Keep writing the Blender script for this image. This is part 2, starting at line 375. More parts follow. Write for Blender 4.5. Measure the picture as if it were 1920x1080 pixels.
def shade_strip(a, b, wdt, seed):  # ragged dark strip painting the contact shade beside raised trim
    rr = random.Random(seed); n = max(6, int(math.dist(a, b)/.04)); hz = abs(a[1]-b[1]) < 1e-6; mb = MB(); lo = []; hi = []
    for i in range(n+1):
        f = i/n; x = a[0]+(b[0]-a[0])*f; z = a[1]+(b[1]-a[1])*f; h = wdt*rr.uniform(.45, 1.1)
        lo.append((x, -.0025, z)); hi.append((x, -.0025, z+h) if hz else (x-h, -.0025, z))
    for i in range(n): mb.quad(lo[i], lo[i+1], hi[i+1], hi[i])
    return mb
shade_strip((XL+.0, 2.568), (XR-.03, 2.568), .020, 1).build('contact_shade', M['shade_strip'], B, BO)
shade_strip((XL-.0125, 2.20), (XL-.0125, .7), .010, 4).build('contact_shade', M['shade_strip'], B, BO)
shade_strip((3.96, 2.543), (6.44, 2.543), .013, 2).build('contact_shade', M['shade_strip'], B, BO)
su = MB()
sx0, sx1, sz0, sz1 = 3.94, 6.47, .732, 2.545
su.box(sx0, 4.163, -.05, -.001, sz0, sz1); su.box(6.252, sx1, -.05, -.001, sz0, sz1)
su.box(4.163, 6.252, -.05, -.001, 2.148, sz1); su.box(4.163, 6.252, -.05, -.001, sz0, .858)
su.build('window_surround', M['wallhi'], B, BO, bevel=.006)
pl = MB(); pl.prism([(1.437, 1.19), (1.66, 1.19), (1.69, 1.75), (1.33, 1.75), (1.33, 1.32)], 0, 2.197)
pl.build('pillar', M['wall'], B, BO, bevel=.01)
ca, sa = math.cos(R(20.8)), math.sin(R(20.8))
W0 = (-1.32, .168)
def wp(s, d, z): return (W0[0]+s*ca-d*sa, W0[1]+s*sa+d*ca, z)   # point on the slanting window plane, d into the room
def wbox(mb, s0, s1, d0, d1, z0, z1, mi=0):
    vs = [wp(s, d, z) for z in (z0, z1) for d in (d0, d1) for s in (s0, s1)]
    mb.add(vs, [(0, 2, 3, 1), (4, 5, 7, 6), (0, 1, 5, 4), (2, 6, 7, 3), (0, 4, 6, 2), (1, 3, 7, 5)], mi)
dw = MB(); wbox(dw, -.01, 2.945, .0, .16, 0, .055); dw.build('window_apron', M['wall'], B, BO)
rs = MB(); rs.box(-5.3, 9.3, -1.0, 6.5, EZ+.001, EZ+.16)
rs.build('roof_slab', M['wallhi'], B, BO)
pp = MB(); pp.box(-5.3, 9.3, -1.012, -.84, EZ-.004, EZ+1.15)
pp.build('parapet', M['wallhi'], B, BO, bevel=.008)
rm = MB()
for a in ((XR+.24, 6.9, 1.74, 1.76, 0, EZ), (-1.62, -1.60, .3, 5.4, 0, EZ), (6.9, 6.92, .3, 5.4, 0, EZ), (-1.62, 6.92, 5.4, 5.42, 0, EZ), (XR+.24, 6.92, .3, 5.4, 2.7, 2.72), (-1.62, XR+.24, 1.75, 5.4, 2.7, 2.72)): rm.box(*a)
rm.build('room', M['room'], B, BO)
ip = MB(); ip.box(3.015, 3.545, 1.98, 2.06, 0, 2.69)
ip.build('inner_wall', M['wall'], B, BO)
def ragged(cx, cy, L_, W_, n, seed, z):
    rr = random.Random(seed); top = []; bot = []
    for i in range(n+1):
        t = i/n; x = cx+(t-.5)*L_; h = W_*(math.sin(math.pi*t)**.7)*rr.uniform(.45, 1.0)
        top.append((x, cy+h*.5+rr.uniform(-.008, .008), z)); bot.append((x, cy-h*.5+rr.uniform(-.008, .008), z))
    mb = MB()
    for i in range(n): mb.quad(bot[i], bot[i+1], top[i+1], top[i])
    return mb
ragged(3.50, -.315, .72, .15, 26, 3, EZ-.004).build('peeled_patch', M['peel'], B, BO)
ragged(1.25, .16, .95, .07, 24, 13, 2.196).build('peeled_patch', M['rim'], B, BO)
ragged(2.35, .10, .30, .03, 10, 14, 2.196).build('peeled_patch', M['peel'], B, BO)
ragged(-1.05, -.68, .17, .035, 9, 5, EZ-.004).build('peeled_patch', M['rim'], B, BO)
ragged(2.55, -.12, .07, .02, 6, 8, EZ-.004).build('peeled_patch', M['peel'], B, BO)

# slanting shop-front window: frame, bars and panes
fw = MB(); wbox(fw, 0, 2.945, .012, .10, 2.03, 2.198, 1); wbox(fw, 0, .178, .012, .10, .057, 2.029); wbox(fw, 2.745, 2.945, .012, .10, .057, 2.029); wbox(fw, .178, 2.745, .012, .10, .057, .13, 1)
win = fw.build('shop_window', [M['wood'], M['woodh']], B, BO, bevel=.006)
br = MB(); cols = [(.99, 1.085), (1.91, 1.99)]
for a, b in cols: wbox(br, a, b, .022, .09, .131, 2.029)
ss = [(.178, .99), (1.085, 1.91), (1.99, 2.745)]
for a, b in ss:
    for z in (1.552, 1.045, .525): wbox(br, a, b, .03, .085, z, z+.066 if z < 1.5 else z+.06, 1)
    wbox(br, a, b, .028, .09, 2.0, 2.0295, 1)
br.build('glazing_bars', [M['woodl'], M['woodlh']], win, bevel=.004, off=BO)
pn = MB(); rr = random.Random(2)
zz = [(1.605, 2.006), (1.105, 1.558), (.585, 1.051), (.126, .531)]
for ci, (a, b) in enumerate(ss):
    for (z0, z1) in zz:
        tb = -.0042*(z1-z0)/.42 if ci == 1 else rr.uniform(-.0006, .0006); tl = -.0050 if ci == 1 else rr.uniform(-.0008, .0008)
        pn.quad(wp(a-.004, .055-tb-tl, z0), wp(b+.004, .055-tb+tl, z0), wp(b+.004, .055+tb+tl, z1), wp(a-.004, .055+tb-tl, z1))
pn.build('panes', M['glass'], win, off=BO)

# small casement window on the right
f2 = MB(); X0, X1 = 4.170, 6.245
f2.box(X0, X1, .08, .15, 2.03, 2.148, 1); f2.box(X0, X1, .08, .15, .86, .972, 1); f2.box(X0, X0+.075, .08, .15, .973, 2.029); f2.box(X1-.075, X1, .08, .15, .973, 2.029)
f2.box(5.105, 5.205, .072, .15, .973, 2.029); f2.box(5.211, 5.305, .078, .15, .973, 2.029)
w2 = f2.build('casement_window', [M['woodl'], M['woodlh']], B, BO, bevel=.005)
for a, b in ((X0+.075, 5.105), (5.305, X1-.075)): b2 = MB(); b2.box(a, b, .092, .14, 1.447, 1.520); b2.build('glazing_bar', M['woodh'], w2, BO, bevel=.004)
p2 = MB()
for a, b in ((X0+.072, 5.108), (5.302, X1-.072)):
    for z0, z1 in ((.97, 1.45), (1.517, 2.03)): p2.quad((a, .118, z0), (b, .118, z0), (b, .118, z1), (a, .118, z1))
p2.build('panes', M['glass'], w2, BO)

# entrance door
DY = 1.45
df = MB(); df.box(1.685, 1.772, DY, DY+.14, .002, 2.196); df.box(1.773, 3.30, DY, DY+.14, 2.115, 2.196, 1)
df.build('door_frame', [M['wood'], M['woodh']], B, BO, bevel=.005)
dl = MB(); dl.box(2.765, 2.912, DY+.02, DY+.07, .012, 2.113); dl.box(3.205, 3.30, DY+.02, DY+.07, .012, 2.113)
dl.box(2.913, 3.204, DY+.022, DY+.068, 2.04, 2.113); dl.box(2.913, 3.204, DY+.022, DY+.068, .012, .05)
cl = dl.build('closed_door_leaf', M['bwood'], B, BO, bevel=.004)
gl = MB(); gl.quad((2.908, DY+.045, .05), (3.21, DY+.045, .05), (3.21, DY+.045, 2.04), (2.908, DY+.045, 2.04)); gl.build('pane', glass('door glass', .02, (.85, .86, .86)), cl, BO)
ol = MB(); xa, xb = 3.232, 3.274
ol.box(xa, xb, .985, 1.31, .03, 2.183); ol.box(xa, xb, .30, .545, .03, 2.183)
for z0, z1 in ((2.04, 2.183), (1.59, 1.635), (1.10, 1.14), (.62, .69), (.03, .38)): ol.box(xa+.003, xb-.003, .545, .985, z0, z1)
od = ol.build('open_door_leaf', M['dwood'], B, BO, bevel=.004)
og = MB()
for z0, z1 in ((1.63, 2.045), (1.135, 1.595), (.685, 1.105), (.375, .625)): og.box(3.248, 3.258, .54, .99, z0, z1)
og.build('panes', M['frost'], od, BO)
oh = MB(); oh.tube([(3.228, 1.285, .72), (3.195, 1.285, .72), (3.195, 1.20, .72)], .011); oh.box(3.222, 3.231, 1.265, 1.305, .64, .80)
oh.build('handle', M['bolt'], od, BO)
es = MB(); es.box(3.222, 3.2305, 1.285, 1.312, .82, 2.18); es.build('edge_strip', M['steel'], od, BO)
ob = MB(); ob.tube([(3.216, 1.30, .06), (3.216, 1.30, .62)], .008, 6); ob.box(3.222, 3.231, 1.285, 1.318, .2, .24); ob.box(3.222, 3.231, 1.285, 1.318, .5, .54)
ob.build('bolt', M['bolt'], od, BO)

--

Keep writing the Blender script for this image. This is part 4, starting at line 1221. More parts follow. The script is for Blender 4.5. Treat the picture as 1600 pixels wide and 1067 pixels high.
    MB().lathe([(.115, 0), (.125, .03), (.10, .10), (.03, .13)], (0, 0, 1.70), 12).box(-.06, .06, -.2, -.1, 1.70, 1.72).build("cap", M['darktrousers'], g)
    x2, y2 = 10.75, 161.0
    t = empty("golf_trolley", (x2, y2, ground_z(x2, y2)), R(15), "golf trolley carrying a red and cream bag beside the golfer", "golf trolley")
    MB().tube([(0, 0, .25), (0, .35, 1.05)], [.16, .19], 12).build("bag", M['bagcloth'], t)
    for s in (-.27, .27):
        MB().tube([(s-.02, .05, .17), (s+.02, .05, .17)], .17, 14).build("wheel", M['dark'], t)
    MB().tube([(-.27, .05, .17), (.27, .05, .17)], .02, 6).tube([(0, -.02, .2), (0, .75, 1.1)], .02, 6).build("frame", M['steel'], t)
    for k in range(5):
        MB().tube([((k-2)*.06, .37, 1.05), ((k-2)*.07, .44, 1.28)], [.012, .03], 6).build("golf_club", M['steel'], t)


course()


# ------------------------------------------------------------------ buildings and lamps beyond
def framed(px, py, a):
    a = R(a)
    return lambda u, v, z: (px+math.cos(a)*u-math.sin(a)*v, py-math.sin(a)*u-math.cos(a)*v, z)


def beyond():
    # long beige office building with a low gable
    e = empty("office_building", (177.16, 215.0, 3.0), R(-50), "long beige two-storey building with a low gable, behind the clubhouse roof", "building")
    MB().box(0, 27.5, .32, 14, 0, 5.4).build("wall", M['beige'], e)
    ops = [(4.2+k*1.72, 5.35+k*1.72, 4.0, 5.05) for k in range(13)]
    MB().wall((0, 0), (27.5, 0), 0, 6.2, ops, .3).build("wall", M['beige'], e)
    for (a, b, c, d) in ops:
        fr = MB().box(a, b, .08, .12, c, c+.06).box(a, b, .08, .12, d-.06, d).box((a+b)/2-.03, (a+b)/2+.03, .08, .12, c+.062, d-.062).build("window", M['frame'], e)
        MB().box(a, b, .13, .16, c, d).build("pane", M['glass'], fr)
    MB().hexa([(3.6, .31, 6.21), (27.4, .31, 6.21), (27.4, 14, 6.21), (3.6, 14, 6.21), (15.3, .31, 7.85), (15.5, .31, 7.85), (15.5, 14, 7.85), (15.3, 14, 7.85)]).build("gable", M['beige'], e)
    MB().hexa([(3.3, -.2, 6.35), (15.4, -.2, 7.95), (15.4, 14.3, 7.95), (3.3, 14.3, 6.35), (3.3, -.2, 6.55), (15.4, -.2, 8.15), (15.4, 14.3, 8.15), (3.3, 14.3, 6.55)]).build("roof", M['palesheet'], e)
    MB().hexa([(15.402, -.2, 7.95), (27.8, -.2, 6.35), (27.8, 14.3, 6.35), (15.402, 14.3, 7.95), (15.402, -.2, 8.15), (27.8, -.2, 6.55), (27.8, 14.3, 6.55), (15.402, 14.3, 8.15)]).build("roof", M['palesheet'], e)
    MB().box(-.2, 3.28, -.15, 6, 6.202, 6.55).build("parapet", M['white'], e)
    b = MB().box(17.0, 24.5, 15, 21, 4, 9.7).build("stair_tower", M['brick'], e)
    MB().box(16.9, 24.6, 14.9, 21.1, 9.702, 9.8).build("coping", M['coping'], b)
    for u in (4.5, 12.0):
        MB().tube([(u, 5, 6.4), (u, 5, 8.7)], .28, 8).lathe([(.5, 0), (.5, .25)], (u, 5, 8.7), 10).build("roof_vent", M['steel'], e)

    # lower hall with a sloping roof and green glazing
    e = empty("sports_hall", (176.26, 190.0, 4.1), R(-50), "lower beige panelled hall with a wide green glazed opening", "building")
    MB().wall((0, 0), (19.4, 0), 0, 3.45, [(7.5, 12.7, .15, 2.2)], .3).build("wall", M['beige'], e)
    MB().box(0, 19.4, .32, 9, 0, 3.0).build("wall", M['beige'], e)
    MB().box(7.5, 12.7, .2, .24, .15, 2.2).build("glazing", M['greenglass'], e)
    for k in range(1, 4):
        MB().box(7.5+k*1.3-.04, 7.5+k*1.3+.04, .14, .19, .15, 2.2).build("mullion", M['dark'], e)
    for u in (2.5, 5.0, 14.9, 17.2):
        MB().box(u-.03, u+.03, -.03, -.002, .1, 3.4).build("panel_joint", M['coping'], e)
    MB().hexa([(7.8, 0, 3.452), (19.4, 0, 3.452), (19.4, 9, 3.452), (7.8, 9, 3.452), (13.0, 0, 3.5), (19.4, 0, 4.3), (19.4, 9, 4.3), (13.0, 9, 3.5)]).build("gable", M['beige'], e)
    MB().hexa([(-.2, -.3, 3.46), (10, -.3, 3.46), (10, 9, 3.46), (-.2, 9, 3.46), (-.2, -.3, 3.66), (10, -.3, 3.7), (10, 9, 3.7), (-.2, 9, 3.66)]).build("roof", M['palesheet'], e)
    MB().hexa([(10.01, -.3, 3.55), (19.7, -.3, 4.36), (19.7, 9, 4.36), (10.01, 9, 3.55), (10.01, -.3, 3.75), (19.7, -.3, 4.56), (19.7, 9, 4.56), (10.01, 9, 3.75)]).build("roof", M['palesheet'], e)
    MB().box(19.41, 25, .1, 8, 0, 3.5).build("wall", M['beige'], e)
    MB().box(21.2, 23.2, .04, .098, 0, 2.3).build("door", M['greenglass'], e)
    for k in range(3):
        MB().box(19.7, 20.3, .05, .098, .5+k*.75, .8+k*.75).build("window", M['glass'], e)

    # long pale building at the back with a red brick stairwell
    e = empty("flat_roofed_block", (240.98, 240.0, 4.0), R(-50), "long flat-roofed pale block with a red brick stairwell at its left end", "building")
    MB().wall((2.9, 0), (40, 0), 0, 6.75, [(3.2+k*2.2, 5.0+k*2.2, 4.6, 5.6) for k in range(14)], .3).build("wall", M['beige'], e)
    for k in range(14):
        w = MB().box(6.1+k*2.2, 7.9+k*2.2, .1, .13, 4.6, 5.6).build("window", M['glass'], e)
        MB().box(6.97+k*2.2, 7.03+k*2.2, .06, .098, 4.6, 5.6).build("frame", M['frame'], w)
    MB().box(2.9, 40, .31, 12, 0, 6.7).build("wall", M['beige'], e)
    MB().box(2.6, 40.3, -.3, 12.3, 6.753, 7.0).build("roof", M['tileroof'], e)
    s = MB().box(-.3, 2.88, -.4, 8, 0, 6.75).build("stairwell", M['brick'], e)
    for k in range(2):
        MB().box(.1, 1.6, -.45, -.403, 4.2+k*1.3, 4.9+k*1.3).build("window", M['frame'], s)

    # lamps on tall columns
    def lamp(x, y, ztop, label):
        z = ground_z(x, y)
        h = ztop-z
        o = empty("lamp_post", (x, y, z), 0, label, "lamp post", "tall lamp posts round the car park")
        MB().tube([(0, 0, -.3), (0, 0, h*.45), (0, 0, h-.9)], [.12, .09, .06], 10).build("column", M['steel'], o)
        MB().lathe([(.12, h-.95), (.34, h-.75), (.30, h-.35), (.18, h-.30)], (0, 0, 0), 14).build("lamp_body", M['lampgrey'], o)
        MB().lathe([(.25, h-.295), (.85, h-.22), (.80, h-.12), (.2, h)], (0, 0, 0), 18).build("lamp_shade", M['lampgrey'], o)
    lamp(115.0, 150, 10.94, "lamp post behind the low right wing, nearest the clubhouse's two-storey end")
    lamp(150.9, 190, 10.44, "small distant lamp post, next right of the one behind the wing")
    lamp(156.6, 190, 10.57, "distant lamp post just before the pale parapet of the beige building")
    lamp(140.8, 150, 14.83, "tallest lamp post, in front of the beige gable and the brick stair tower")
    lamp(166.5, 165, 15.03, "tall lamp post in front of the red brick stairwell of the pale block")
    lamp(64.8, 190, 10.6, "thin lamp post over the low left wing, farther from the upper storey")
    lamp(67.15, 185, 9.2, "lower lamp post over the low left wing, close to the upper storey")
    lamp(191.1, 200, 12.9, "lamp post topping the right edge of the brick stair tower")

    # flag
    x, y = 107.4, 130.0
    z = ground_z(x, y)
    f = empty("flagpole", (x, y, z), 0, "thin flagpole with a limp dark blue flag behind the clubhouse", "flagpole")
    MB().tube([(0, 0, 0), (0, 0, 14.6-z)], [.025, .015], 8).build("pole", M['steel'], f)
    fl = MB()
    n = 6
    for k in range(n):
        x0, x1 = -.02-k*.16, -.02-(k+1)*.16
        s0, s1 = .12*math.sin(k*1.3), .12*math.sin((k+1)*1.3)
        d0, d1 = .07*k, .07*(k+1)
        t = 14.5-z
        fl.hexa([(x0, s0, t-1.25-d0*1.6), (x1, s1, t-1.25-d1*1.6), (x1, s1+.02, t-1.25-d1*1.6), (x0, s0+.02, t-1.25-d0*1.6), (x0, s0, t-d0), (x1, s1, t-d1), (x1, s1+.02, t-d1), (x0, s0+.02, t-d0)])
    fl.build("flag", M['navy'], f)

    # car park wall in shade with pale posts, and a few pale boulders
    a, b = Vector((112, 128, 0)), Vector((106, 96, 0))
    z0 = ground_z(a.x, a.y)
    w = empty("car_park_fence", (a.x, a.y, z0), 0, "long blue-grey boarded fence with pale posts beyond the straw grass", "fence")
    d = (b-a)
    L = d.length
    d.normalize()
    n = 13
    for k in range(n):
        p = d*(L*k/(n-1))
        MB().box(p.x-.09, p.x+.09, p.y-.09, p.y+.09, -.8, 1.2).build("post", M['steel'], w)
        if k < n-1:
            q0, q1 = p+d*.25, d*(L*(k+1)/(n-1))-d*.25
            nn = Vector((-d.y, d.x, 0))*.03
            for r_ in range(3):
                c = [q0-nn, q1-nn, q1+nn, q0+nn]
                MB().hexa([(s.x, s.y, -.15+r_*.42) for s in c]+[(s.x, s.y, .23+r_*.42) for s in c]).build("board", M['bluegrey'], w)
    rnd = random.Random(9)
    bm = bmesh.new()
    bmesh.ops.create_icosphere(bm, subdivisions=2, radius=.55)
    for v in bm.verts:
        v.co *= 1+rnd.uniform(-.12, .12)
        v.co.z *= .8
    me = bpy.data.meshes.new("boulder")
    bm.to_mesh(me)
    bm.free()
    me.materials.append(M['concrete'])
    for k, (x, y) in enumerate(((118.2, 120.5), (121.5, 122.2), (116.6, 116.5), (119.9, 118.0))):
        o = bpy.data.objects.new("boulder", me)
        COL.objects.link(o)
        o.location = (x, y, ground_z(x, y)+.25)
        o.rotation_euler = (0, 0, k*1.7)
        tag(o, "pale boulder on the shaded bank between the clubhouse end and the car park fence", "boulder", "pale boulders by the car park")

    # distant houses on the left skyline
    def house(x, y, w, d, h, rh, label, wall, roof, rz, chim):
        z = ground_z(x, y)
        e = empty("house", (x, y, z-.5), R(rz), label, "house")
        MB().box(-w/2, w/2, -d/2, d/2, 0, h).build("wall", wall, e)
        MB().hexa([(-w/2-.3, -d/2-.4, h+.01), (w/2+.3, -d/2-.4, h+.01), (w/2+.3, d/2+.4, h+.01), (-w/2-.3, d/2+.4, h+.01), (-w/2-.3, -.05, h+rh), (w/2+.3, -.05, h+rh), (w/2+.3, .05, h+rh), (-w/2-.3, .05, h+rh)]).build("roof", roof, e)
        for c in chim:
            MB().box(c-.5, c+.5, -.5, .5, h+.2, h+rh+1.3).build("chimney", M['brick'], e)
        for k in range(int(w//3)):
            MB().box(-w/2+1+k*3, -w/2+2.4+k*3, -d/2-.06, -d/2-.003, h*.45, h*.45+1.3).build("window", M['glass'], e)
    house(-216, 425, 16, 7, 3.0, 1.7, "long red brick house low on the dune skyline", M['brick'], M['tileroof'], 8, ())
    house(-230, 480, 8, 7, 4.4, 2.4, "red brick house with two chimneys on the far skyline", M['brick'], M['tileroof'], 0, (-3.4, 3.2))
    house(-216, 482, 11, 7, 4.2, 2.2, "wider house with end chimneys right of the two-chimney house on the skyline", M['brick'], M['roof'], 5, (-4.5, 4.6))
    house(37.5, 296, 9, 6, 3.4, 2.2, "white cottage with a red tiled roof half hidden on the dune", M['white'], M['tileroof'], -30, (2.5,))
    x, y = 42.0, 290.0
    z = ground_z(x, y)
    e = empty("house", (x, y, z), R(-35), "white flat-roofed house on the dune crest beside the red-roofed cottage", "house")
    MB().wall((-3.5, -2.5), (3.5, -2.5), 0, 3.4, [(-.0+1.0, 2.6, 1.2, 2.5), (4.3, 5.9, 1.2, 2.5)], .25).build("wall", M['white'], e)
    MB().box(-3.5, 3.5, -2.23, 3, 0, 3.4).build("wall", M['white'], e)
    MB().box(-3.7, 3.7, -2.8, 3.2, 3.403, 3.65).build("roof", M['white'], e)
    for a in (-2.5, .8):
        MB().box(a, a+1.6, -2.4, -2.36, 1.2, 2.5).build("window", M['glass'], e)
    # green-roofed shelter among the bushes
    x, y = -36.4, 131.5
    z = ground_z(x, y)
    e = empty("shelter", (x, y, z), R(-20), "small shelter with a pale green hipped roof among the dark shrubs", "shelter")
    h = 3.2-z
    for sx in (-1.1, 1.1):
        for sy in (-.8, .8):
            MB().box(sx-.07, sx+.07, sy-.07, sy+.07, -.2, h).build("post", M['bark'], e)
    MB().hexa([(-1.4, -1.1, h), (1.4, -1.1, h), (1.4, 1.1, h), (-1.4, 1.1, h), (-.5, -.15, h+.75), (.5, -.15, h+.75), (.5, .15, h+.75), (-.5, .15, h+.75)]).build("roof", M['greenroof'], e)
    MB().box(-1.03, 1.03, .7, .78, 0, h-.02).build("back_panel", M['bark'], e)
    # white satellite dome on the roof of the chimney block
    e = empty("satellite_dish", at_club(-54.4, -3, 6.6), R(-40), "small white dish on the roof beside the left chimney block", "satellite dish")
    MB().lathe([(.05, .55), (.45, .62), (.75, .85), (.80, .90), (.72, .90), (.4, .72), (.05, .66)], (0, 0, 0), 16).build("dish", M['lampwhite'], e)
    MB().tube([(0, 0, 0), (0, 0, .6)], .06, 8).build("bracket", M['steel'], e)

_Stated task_
Which lines contain the word "room"? Return each of them.

_Answer_
def wp(s, d, z): return (W0[0]+s*ca-d*sa, W0[1]+s*sa+d*ca, z)   # point on the slanting window plane, d into the room
rm.build('room', M['room'], B, BO)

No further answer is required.